### RECORDS FOR THE EXERCISE
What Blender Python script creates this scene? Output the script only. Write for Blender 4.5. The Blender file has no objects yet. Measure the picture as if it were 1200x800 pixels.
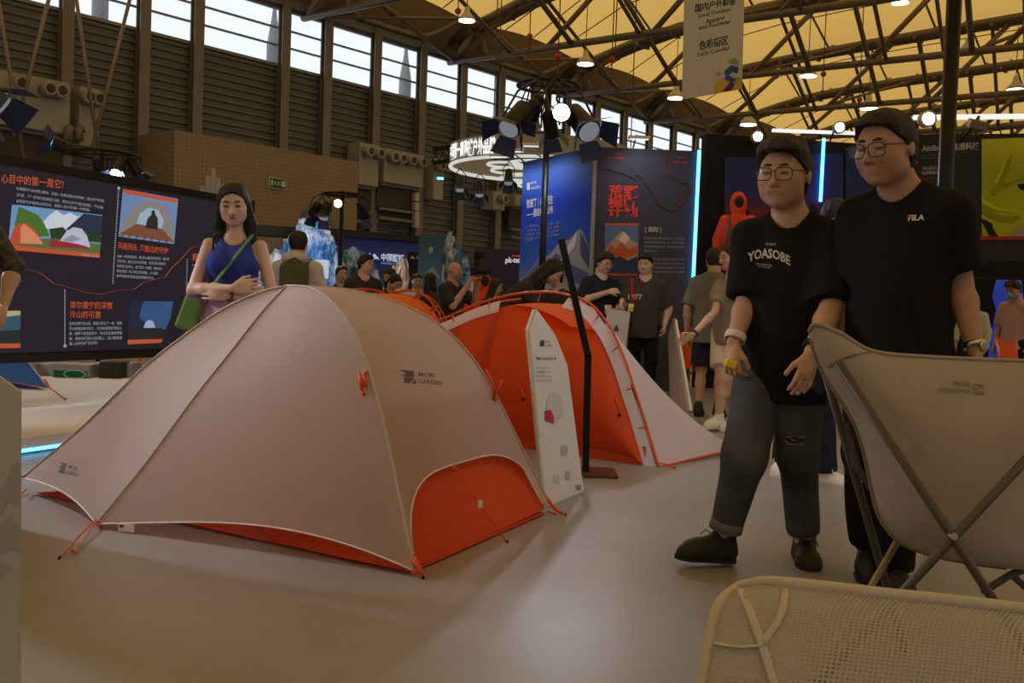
import bpy, bmesh, math, random
import numpy as np
from mathutils import Vector, Matrix
from mathutils.bvhtree import BVHTree
random.seed(7); np.random.seed(7)
SC = bpy.context.scene
COL = SC.collection
# ------------------------------------------------------------------ camera, world, lights
FPX, CAMH = 1167.0, 1.02
PITCH, ROLL = math.atan(36/1167.0), math.radians(2.0)
_f = Vector((0, math.cos(PITCH), -math.sin(PITCH))); _U = Vector((0, math.sin(PITCH), math.cos(PITCH))); _X = Vector((1, 0, 0))
_r = math.cos(ROLL)*_X + math.sin(ROLL)*_U; _u = -math.sin(ROLL)*_X + math.cos(ROLL)*_U
CAM = Vector((0, 0, CAMH))
cam = bpy.data.objects.new('camera', bpy.data.cameras.new('camera')); COL.objects.link(cam)
cam.data.sensor_width = 36; cam.data.lens = 36*FPX/1200; cam.data.clip_end = 400
cam.matrix_world = Matrix(((_r.x, _u.x, -_f.x, 0), (_r.y, _u.y, -_f.y, 0), (_r.z, _u.z, -_f.z, CAMH), (0, 0, 0, 1)))
SC.camera = cam
SC.view_settings.view_transform = 'Standard'; SC.view_settings.look = 'None'
SC.view_settings.gamma = 1; SC.view_settings.use_curve_mapping = False
SC.view_settings.exposure = -0.58
wd = bpy.data.worlds.new('sky'); SC.world = wd; wd.use_nodes = True
wd.node_tree.nodes['Background'].inputs[0].default_value = (0.87, 0.94, 1.0, 1)
wd.node_tree.nodes['Background'].inputs[1].default_value = 1.75
sun = bpy.data.objects.new('sun', bpy.data.lights.new('sun', 'SUN')); COL.objects.link(sun)
sun.data.energy = 0.8; sun.data.angle = math.radians(50); sun.data.color = (1, 0.97, 0.92)
sun.rotation_euler = (math.radians(12), math.radians(-10), 0)

# ------------------------------------------------------------------ pixel helpers (photo 1200x800 -> place in the hall)
def ray(x, y): return _f + _r*((x-600)/FPX) + _u*((400-y)/FPX)
def at(x, y, Y):
    d = ray(x, y); return CAM + d*(Y/d.y)
def gnd(x, y, z=0.0):
    d = ray(x, y); return CAM + d*((z-CAMH)/d.z)
def onplane(x, y, p, n):
    d = ray(x, y); return CAM + d*((Vector(p)-CAM).dot(n)/d.dot(n))
V = Vector
def lerp(a, b, t): return a+(b-a)*t

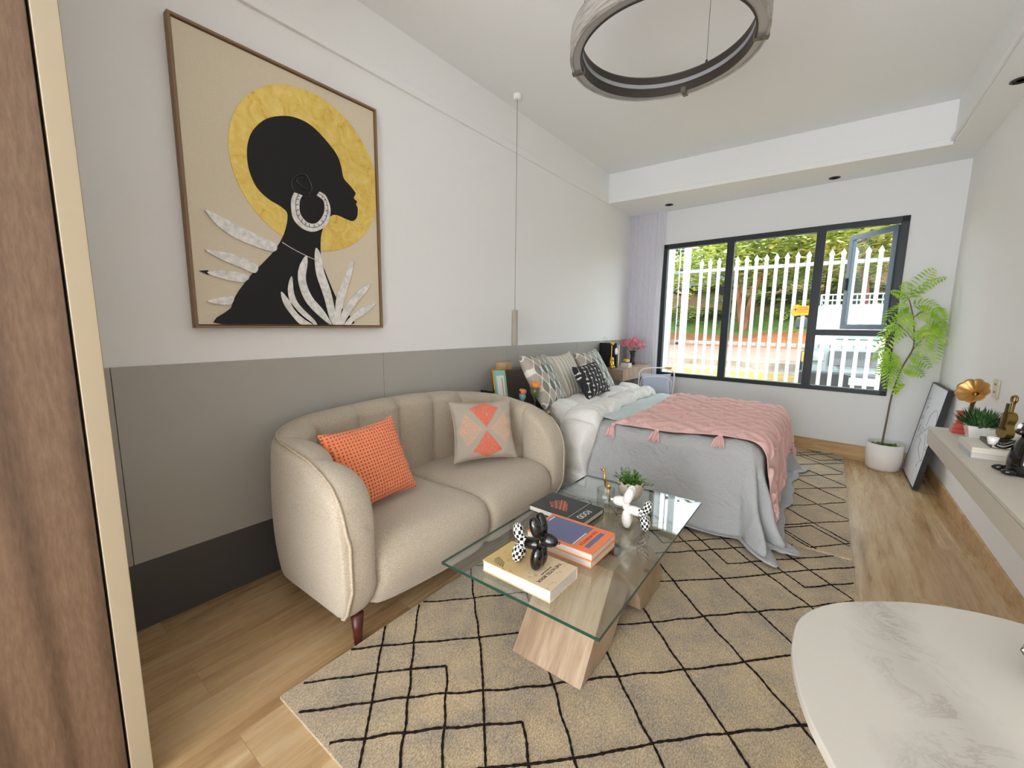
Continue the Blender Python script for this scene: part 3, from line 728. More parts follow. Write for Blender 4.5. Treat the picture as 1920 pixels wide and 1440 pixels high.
def balloon_dog(label, loc, rz, sc, front, rear, chk, tail_chk=True):
    d = thing('balloon_dog_figurine', label, 'figurine', loc, (0, 0, rz)); LOC[d.name] = Vector((0, 0, 0)); d.scale = (sc, sc, sc)
    f, r = front, rear
    ball_seg('front_leg', (.034, .018, .001), (.042, .014, .084), .0225, f, d); ball_seg('front_leg', (.034, -.018, .001), (.042, -.014, .084), .0225, f, d)
    ball_seg('hind_leg', (-.050, .013, .001), (-.036, .011, .072), .0205, r, d, chk); ball_seg('hind_leg', (-.050, -.013, .001), (-.036, -.011, .072), .0205, r, d, chk)
    ball_seg('body', (-.040, 0, .074), (.046, 0, .088), .021, f, d)
    ball_seg('rump', (-.045, 0, .073), (.0, 0, .084), .0216, r, d, chk)
    ball_seg('tail', (-.042, 0, .080), (-.056, 0, .140), .0195, r, d, chk)
    ball_seg('neck', (.042, 0, .076), (.050, 0, .122), .018, f, d)
    ball_seg('snout', (.044, 0, .116), (.108, 0, .114), .0235, f, d, tap=-.1)
    o = ball_seg('nose_knot', (.104, 0, .114), (.119, 0, .117), .005, f, d)
    ball_seg('ear', (.046, .014, .114), (.022, .024, .190), .021, f, d); ball_seg('ear', (.046, -.014, .114), (.022, -.024, .190), .021, f, d)
    return d
balloon_dog('black balloon dog with checkered hindquarters standing on the sandy book', (1.435, 1.175, TB+.043), math.radians(2), 1.02, M_black_gloss, M_check, True)
balloon_dog('white balloon dog with checkered hindquarters standing on the glass table', (1.605, 1.765, TB), math.radians(190), .98, M_whitegloss, M_check, True)

# tumbler with ribs, gold giraffe, planter
gx, gy = 1.405, 1.885
tm = M().lathe([(.038, .0), (.042, .004), (.043, .05), (.043, .098), (.040, .098), (.039, .05), (.037, .010), (.0, .009)], (gx, gy, TB), 72, False, mod=lambda a, z: 1+.025*math.cos(24*a))
tag(obj('ribbed_tumbler', tm, mat('cut_glass', 'EDEFEF', .05, fn=f_glass('F6F8F7', .05, .09)), smooth=True), 'clear ribbed glass tumbler beside the FOOD book', 'glass')
m = M(); bx_, by_ = 1.385, 1.955
for dx, dy in ((-.010, -.006), (-.010, .006), (.010, -.006), (.010, .006)): m.tube([(bx_+dx, by_+dy, TB), (bx_+dx*.8, by_+dy, TB+.07)], .0032, 8)
m.ell((bx_, by_, TB+.082), (.018, .010, .014)); m.tube([(bx_-.012, by_, TB+.085), (bx_-.020, by_, TB+.12), (bx_-.024, by_, TB+.160)], [.008, .006, .005], 8)
m.ell((bx_-.031, by_, TB+.163), (.013, .006, .006)); m.tube([(bx_-.024, by_+.003, TB+.165), (bx_-.022, by_+.004, TB+.178)], .0018, 6); m.tube([(bx_-.024, by_-.003, TB+.165), (bx_-.022, by_-.004, TB+.178)], .0018, 6)
tag(obj('giraffe_figurine', m, M_gold, smooth=True), 'tiny gold giraffe figurine just behind the ribbed tumbler', 'figurine')
px_, py_ = 1.465, 2.06
pl = thing('potted_plant', 'green plant in a cracked-eggshell beige bowl on the glass table', 'potted plant', (px_, py_, TB))
def egg(a, z): return 1
prof = [(.0, .0), (.028, .001), (.045, .015), (.060, .045), (.064, .075), (.062, .095)]
rings = []; n = 60
for j, (r, z) in enumerate(prof):
    rings.append([(px_+r*math.cos(2*PI*k/n), py_+r*math.sin(2*PI*k/n), TB+z+((.014*abs(((k*9/n) % 1)*2-1)-.004)*(1 if j == len(prof)-1 else .3) if j >= len(prof)-2 else 0)) for k in range(n)])
obj('bowl', M().loft(rings, True, False), mat('beige_ceramic', 'CDBFAC', .5), pl, smooth=True, solid=.005)
obj('soil', M().lathe([(.0, .074), (.058, .072)], (px_, py_, TB), 24, False), mat('soil', '3A2C20', .9), pl)
def leaf(m, p, d, L, w, droop=.3, up=(0, 0, 1)):
    p = Vector(p); d = Vector(d).normalized(); s = d.cross(Vector(up))
    if s.length < .01: s = d.cross(Vector((1, 0, 0)))
    s.normalize(); n = s.cross(d)
    q = [p, p+d*L*.35+s*w*.5+n*.0, p+d*L*.7+s*w*.4-Vector((0, 0, droop*L*.15)), p+d*L-Vector((0, 0, droop*L*.4)), p+d*L*.7-s*w*.4-Vector((0, 0, droop*L*.15)), p+d*L*.35-s*w*.5, p+d*L*.38-n*w*.15, p+d*L*.7-n*w*.12-Vector((0, 0, droop*L*.15))]
    m.add(q, [(0, 1, 6), (1, 2, 7, 6), (2, 3, 7), (3, 4, 7), (4, 5, 6, 7), (5, 0, 6)])
rr = random.Random(11); m = M(); st = M()
for i in range(60):
    a = rr.uniform(0, 2*PI); el = rr.uniform(.15, 1.3); L = rr.uniform(.05, .10)*(1.15-.35*el/1.3)
    p0 = Vector((px_+rr.uniform(-.02, .02), py_+rr.uniform(-.02, .02), TB+.075)); d = Vector((math.cos(a)*math.cos(el), math.sin(a)*math.cos(el), math.sin(el)))
    p1 = p0+d*L; st.tube([p0, p0+d*L*.5+Vector((0, 0, .004)), p1], .0009, 4)
    for k in range(11):
        t = .35+.65*k/10; b = rr.uniform(0, 2*PI); dd = (d*.5+Vector((math.cos(b), math.sin(b), rr.uniform(-.3, .7)))).normalized()
        leaf(m, p0+d*L*t, dd, rr.uniform(.012, .022), .008)
M_green = mat('leaf_green', '4B7A2E', .5, fn=lambda g: g.color(g.ramp(g.noise(g.obj(), 45, 2), [(.3, '2F5A1E'), (.5, '4B7F30'), (.72, '83AE4C')])))
obj('leaves', m, M_green, pl); obj('stems', st, M_green, pl)

# ------------------------------------------------------------------ marble table in the right foreground
mp = [(2.284, .626), (2.253, .697), (2.232, .777), (2.223, .86), (2.233, .950), (2.281, 1.035), (2.352, 1.100), (2.415, 1.143), (2.49, 1.175), (2.576, 1.188), (2.70, 1.17), (2.83, 1.09), (2.92, .95), (2.95, .78), (2.91, .58), (2.80, .43), (2.64, .35), (2.48, .36), (2.36, .46)]
mp = [(p.x, p.y) for p in smooth_path(mp, 5, True)]
def f_marble(g):
    v = g.obj((1, 1, 1), (0, 0, 0)); x, y, z = g.xyz(v)
    d = g.m('ADD', g.m('MULTIPLY', x, .985), g.m('MULTIPLY', y, .17)); wv = g.noise(v, 4, 6, .6, .6)
    dd = g.m('ADD', g.m('ADD', d, .187), g.m('MULTIPLY', g.m('SUBTRACT', wv, .5), .20))
    band = g.m('SUBTRACT', 1, g.m('MINIMUM', 1, g.m('MULTIPLY', g.m('ABSOLUTE', dd), 13)))
    n = g.noise(v, 9, 6, .7, 1.5); vein = g.m('SUBTRACT', 1, g.m('MINIMUM', 1, g.m('MULTIPLY', g.m('ABSOLUTE', g.m('SUBTRACT', n, .5)), 22)))
    k = g.m('ADD', g.m('MULTIPLY', band, .5), g.m('MULTIPLY', g.m('MULTIPLY', band, vein), .6))
    g.color(g.mix(g.m('MINIMUM', k, 1), 'C6C2B8', 'A49E97'))
M_marble = mat('marble', 'DDD9CF', .3, fn=f_marble, spec=.25)
mt_ = thing('marble_table', 'rounded white marble-topped table in the right foreground', 'table', (2.6, .77, 0))
obj('tabletop', M().prism(mp, .722, .740, lambda a, b, d: (a, b, d)), M_marble, mt_, bevel=.003)
mp2 = [(2.59+(a-2.59)*.97, .77+(b-.77)*.97) for a, b in mp]
obj('underframe', M().prism(mp2, .708, .7218, lambda a, b, d: (a, b, d)), mat('dark_trim', '4A4640', .5), mt_)
obj('pedestal', M().lathe([(.24, .0), (.24, .012), (.06, .03), (.035, .08), (.035, .64), (.10, .708)], (2.66, .74, 0), 40), M_black, mt_, smooth=True)
fv = thing('faceted_vase', 'white faceted vase with dark line pattern at the right edge of the marble table', 'vase', (2.60, .985, .740))
prof = [(.034, 0), (.066, .05), (.045, .115), (.026, .150)]
rings = [[(2.585+r*math.cos(2*PI*(k+.5*(j % 2))/7), .985+r*math.sin(2*PI*(k+.5*(j % 2))/7), .740+z) for k in range(7)] for j, (r, z) in enumerate(prof)]
obj('body', M().loft(rings), M_whitegloss, fv)
m = M()
for j in range(3):
    for k in range(7):
        a = Vector(rings[j][k]); b = Vector(rings[j+1][k]); c = Vector(rings[j+1][(k-1+2*(j % 2)) % 7])
        m.tube([a, b], .0008, 4); m.tube([a, c], .0008, 4)
        if j: m.tube([a, Vector(rings[j][(k+1) % 7])], .0008, 4)
obj('line_inlay', m, mat('grey_line', '55534F', .6), fv)
obj('rim', M().lathe([(.026, .15), (.030, .156), (.030, .168), (.022, .168)], (2.585, .985, .740), 20, False), M_whitegloss, fv, smooth=True)

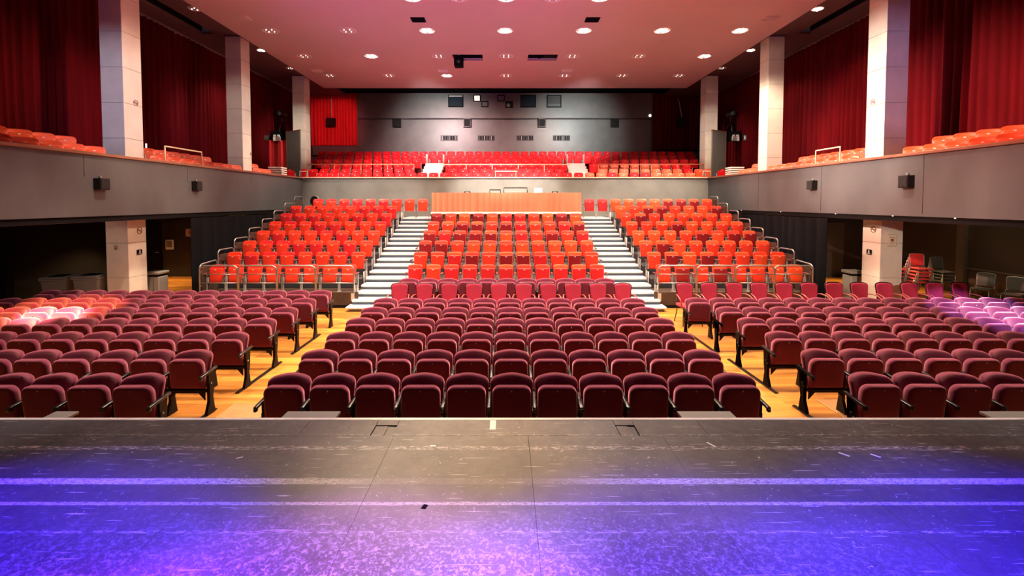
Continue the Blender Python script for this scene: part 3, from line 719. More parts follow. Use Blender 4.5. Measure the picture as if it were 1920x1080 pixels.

### SET TASK
Find every line in the records above that contains the word "picture", and copy each one.

### THE ANSWER
What Blender Python script creates this scene? Output the script only. Write for Blender 4.5. The Blender file has no objects yet. Measure the picture as if it were 1200x800 pixels.
Continue the Blender Python script for this scene: part 3, from line 728. More parts follow. Write for Blender 4.5. Treat the picture as 1920 pixels wide and 1440 pixels high.
Continue the Blender Python script for this scene: part 3, from line 719. More parts follow. Use Blender 4.5. Measure the picture as if it were 1920x1080 pixels.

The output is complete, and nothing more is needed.